13 and 30
- Mary Wamae
- Jan 1, 2024
- 4 min read
I want to start today's post by asking you, my dear reader, to be open and judgment-free as you read this today. I had a conversation with somebody who has gone through a terrible ordeal and it opened a box I keep closed in my mind. It's the attempted rape box.
The first time, l was 13 years old and in class 8. l came from school and was watching NTV evening music show, The Beat. There was a knock and as l opened the door my neighbor walked in and sat down on the three-seater sofa. He was my mother's best friend's son. He was home from university. I returned the door and sat on one of the two other seats.
A few minutes passed and he moved and sat at the other one sitter near me. l cannot tell what he said but my spirit was disturbed. He reached out and torched me. I woke up and went outside to the balcony. We used to live on the second floor. It felt safer. People were walking below me but the sun was setting.
He followed me to the balcony. I move to the furthest end. He cornered me and put his hands on my shoulders. l kicked him in the balls and ran into the house. I locked the balcony door and ran out of the house. I ran out of the building, through the streets to my mother's other friend, our cleaning lady, and told her everything. Let's call her Auntie.
Auntie took me back home at 8 pm. Mum was at home. I told her what happened. She did not believe me. I started crying. Auntie believed me but my own mother did not. We followed her to the first floor where the man lived. He was at home with his mother. I repeated what happened. He denied it. l was deemed a liar and the tears just flowed.
I never spoke to him ever again. My mum maintained the friendship till today.
The second time l was 30 in 2021. My son and l had just moved to Kiambu. Literary on the moving day. The furniture, boxes, bags, and everything were everywhere. My immediate neighbor came by and greeted us. He offered to help us unpack but l didn't want to unpack at that hour. We were very tired. Then the lights went out. I asked him to leave and he did. I unwrapped the fish l had bought for supper. My son ate as l made the bed. Then the neighbor came back.
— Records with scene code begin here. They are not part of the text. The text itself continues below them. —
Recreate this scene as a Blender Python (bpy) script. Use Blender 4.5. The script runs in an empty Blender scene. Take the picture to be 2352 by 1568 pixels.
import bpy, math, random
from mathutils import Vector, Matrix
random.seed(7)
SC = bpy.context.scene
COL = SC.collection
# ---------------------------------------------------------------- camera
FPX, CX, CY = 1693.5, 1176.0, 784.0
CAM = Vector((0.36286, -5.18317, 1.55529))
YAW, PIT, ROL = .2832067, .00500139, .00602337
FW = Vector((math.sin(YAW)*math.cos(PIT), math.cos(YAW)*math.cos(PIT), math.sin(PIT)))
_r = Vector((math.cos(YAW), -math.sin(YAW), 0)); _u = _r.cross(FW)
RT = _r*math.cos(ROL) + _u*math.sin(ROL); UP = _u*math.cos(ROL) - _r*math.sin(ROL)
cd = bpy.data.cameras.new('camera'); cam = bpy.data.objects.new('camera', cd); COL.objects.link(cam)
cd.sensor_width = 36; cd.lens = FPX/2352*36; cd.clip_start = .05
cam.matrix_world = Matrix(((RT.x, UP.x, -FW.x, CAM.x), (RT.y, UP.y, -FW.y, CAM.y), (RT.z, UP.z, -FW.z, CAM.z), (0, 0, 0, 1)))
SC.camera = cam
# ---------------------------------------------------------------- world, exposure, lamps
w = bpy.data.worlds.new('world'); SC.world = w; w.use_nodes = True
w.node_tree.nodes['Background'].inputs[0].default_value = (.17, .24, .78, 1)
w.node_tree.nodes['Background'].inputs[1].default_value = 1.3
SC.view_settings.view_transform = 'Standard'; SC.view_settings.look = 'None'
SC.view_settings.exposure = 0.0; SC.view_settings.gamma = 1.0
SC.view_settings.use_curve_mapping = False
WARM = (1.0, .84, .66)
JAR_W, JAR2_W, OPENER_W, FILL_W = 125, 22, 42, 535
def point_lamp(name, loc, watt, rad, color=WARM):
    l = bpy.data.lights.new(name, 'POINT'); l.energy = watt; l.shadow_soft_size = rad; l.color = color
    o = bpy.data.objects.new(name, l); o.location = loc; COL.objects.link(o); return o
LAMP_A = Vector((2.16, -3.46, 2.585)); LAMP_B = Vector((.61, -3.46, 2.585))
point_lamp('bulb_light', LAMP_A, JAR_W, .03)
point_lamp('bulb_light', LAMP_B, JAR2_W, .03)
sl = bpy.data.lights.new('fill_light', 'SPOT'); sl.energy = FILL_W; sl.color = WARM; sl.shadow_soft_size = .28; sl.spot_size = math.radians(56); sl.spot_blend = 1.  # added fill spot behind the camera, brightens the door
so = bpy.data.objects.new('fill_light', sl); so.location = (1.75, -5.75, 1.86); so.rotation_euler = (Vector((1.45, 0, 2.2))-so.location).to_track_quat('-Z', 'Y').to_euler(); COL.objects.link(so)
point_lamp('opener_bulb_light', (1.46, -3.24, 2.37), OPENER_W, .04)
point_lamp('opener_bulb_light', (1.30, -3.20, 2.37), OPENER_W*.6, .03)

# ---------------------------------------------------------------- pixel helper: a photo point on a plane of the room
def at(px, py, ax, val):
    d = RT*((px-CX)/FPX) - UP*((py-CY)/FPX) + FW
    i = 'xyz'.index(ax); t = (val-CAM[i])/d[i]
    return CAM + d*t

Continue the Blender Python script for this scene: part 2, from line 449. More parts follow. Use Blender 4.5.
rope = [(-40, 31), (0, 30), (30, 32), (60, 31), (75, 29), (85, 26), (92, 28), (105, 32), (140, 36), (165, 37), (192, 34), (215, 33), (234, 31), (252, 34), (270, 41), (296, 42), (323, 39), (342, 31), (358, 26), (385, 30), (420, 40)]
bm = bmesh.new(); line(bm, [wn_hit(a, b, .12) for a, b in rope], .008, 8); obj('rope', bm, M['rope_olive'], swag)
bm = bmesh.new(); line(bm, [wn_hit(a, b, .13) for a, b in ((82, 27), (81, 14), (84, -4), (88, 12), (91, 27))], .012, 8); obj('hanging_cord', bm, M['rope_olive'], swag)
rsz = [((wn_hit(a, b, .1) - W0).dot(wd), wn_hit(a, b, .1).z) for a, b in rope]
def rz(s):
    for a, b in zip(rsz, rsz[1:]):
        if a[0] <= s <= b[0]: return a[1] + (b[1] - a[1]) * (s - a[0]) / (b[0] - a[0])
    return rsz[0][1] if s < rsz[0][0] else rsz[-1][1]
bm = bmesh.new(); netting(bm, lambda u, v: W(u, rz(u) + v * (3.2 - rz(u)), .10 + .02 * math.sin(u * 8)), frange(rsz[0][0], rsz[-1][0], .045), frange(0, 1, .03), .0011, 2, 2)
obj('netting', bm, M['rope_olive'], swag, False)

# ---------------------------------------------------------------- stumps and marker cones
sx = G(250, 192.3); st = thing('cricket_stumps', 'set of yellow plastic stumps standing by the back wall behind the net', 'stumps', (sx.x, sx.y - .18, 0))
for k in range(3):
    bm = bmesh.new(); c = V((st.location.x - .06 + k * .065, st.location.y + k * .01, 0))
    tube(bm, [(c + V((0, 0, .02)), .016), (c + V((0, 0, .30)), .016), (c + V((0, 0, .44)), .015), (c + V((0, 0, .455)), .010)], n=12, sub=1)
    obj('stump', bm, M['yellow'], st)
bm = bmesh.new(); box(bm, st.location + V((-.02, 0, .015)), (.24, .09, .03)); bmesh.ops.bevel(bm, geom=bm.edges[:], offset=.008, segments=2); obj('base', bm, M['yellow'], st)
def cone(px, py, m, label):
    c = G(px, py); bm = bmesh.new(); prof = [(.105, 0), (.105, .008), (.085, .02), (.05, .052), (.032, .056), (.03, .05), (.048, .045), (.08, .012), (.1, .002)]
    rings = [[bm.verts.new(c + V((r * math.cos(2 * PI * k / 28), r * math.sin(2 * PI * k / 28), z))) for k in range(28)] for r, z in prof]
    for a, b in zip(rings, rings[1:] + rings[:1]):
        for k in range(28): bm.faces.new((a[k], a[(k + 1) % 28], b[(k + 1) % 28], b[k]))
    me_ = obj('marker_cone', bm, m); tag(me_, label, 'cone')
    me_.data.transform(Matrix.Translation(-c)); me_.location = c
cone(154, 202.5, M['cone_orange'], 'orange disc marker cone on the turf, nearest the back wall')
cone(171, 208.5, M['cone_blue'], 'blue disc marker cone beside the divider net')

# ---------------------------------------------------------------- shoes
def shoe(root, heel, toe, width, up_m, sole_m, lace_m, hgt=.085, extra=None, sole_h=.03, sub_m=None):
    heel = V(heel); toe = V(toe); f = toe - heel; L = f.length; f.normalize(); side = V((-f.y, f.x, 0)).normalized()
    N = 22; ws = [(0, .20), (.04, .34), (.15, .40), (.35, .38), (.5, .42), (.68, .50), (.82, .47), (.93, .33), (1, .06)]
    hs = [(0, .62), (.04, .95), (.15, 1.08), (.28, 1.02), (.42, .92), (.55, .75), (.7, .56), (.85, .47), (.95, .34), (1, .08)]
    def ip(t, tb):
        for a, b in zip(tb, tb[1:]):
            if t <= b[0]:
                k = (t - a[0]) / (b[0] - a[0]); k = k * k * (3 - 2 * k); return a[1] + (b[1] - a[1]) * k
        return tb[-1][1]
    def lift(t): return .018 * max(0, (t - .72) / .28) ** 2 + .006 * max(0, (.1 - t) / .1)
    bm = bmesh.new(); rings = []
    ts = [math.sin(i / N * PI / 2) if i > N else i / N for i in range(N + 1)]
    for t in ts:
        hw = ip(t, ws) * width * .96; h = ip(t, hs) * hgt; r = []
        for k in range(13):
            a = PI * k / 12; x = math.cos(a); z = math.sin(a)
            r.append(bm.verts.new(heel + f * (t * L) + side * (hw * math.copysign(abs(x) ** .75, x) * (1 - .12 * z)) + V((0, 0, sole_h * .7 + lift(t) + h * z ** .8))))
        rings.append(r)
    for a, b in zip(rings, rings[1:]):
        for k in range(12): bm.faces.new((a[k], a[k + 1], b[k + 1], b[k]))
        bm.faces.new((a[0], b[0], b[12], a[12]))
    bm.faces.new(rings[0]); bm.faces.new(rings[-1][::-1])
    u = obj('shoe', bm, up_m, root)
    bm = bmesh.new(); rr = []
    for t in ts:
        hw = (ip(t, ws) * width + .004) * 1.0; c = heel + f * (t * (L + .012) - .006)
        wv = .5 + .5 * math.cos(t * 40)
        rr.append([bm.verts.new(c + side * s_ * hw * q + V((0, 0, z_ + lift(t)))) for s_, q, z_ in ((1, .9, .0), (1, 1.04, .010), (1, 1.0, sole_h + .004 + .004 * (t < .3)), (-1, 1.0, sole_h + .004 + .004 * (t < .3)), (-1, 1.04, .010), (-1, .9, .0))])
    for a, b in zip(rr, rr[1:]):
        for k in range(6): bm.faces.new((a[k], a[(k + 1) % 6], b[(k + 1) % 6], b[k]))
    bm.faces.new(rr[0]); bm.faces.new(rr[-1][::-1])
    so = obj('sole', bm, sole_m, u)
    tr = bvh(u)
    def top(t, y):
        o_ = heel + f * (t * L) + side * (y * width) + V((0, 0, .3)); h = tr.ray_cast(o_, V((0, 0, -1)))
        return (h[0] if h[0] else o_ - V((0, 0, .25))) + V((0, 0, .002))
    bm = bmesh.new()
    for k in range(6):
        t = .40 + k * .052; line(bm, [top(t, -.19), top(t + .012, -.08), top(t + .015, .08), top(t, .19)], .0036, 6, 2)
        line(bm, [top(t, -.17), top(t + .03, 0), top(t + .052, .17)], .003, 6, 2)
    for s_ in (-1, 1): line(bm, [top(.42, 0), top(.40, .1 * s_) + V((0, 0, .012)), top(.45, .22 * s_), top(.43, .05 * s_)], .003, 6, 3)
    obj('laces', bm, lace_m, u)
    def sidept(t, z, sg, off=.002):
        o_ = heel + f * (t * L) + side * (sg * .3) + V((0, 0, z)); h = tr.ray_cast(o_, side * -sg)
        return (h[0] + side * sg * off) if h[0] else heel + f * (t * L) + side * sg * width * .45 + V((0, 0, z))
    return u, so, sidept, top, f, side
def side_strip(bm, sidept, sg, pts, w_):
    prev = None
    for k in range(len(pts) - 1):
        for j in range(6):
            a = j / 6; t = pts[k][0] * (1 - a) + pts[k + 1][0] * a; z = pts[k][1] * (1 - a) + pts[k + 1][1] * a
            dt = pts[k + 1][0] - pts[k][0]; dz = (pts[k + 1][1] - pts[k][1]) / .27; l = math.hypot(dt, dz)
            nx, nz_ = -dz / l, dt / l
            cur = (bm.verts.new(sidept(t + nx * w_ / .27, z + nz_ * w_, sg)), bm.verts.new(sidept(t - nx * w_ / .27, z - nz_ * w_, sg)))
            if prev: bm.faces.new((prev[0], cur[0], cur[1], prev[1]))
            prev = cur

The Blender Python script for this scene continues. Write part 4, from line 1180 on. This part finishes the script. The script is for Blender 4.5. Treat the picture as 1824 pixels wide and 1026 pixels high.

He wanted to keep me company hoping that the lights would come back. I was taking my son to bed so l told him to leave. He was taking too much. He just sat there talking. I got into bed with my son. I normally affirm to him before he falls asleep. I dozed off. I blacked out of exhaustion.
I abruptly woke up minutes later to my neighbor kneeling by the bed and his hand on my thigh. He had removed the duvet and was lifting my dress. l punched him off me, jumped out of the bed, and pushed him out of the house. Immediately locked the house with padlocks.
This one was hard. I let him in. Twice. It would have been avoidable. The following morning, he knocked on my door. I opened it, He wanted to come in. I stood my ground. "I know what you did last night. Never come to my house again and do not talk to me or my son." He laughed, stepped back, and walked away.
A few days later, l told a neighbor what had happened. A lady in her 40s. Let's call her Mama Peter. She believed me. l thought of reporting it to the police but she discouraged me. A month later, we stopped talking with Mama Peter. I would come out of my house to find her and that man sitting outside chatting and laughing.
Two months after this incident, unable to keep up with his bills, he moved out. I used to see him in the neighborhood. Walking at night was torture. This year l saw him in Kiambu town.
It's painful to remember. It's more painful that the women in my life did not believe me and went further to support these men. When he graduated from university Mum attended his ceremony. Mama Peter didn't miss an opportunity to laugh with him whenever l was outside the house. I talk to my mother but our relationship has never been the same. I never talked to Mama Peter ever again.
I am a talkative person. But only one or two people know that l talk a lot of nonsense while the important information is guarded close to my heart. When people use the information you give them as a weapon, you learn to keep your life a secret.
I live in a society that has taught me l to protect myself. I have to protect my son. I have to protect my mother even if l don't want to. l live in a society where so much is asked of me and little is given. I have to be strong, defensive, intimidating, and untrusting.
It's not a me thing. Most women have boxes of trauma they keep buried. I find writing to be part of my healing process. Again, l ask you not to judge me but rather understand me better.